Optically Controllable Organic Logic-in-Memory: An Innovative Approach toward Ternary Data Processing and Storage.

Logic-in-memory (LIM) has emerged as an energy-efficient computing technology, as it integrates logic and memory operations in a single device architecture. Herein, a concept of ternary LIM is established. First, a p-type 2,7-dioctyl[1]benzothieno[3,2- b ][1]benzothiophene (C8-BTBT) transistor is combined with an n-type PhC 2 H 4 -benzo[de]isoquinolino[1,8-gh]quinolone diimide (PhC2-BQQDI) transistor to obtain a binary memory inverter, in which a zinc phthalocyanine-cored polystyrene (ZnPc-PS 4 ) layer serves as a floating gate.
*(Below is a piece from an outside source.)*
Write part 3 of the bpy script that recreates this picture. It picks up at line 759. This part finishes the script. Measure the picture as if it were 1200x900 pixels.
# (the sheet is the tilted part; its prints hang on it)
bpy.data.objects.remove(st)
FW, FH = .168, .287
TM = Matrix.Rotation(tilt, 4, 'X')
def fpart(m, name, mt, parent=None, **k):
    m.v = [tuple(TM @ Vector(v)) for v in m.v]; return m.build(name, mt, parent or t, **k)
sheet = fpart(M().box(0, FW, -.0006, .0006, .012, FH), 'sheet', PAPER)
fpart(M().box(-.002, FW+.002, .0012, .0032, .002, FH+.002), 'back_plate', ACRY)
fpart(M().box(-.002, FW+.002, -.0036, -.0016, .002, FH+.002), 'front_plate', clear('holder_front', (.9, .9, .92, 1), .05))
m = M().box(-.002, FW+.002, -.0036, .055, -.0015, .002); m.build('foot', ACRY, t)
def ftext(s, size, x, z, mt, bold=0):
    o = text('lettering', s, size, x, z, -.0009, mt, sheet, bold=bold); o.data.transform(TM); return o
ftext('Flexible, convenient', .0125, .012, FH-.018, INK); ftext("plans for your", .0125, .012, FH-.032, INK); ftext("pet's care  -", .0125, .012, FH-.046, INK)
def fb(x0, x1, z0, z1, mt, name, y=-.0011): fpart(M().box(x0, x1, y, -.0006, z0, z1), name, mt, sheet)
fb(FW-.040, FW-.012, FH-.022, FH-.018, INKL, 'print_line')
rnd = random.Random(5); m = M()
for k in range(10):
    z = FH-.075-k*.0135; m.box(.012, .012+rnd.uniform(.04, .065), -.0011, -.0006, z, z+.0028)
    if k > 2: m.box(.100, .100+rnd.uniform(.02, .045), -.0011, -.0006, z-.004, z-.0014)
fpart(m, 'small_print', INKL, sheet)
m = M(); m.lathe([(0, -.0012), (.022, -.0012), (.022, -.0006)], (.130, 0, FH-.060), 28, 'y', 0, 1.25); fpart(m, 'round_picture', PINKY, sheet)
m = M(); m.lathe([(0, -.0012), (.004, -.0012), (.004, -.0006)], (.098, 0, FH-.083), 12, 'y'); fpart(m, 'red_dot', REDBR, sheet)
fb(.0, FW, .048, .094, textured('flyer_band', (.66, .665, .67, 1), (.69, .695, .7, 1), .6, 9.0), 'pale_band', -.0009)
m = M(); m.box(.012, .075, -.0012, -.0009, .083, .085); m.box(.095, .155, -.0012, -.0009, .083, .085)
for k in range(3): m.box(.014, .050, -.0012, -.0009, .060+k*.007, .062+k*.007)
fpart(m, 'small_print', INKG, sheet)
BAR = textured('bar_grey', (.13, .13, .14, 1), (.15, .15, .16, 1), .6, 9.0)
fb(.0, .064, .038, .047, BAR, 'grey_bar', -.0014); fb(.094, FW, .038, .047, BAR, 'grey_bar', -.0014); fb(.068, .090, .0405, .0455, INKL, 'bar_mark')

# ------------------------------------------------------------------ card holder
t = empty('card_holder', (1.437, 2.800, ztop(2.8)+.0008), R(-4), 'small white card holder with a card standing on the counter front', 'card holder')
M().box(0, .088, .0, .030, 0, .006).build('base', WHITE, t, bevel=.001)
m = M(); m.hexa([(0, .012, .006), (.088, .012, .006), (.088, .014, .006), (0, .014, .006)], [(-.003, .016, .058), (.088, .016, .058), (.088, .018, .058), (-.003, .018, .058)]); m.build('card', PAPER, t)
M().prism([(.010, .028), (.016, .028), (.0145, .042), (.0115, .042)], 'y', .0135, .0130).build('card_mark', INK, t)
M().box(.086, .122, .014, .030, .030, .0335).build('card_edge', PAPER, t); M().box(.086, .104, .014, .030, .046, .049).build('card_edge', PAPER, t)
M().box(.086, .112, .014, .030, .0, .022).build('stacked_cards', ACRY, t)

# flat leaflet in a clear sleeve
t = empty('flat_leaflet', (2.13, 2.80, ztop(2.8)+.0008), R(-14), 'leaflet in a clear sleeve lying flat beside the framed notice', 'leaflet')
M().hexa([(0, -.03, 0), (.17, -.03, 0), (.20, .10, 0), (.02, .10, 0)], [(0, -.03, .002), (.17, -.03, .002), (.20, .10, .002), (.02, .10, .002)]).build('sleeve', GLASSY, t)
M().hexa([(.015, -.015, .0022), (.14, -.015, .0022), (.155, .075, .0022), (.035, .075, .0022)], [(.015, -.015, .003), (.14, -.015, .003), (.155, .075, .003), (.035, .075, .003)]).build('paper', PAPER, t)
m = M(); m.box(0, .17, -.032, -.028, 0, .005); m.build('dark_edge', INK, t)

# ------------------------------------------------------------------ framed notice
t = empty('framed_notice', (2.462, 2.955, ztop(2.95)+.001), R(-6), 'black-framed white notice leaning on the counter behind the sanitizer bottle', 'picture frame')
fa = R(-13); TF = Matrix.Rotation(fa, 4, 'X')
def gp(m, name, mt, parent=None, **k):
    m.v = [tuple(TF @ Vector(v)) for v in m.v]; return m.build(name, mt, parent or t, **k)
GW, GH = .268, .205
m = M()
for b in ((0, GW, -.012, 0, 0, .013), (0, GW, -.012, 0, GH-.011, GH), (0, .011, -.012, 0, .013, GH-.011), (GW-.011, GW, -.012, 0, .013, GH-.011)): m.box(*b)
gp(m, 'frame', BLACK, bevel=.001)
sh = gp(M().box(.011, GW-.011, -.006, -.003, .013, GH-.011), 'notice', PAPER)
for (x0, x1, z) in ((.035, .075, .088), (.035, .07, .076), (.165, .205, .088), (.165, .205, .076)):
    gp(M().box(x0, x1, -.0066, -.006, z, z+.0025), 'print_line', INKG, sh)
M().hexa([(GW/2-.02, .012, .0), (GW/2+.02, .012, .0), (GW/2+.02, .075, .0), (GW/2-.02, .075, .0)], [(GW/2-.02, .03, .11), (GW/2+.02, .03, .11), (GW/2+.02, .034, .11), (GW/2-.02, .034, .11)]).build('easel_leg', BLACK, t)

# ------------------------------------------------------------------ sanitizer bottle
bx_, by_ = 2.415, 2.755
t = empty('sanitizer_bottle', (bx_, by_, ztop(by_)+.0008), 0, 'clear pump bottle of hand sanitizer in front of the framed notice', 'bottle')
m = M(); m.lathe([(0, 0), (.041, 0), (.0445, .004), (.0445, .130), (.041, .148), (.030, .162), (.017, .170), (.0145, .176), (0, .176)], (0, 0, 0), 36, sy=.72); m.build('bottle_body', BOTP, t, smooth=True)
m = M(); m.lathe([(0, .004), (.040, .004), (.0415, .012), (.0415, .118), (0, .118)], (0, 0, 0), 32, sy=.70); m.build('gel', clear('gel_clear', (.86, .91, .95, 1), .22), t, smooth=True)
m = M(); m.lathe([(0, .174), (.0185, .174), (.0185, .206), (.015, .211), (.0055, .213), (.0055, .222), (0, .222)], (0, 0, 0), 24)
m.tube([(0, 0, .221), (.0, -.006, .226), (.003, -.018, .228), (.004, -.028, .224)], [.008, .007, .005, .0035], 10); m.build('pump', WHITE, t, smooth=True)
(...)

The contrasting photoresponse of the transistors toward visible and ultraviolet light and the efficient hole-trapping ability of ZnPc-PS 4 enable us to achieve an optically controllable memory operation with a high memory window of 18 V. Then, a ternary memory inverter is developed using an anti-ambipolar transistor to achieve a three-level data processing and storage system for more advanced LIM applications. Finally, low-voltage operation of the devices is achieved by employing a high- k dielectric layer, which highlights the potential of the developed LIM units for next-generation low-power electronics.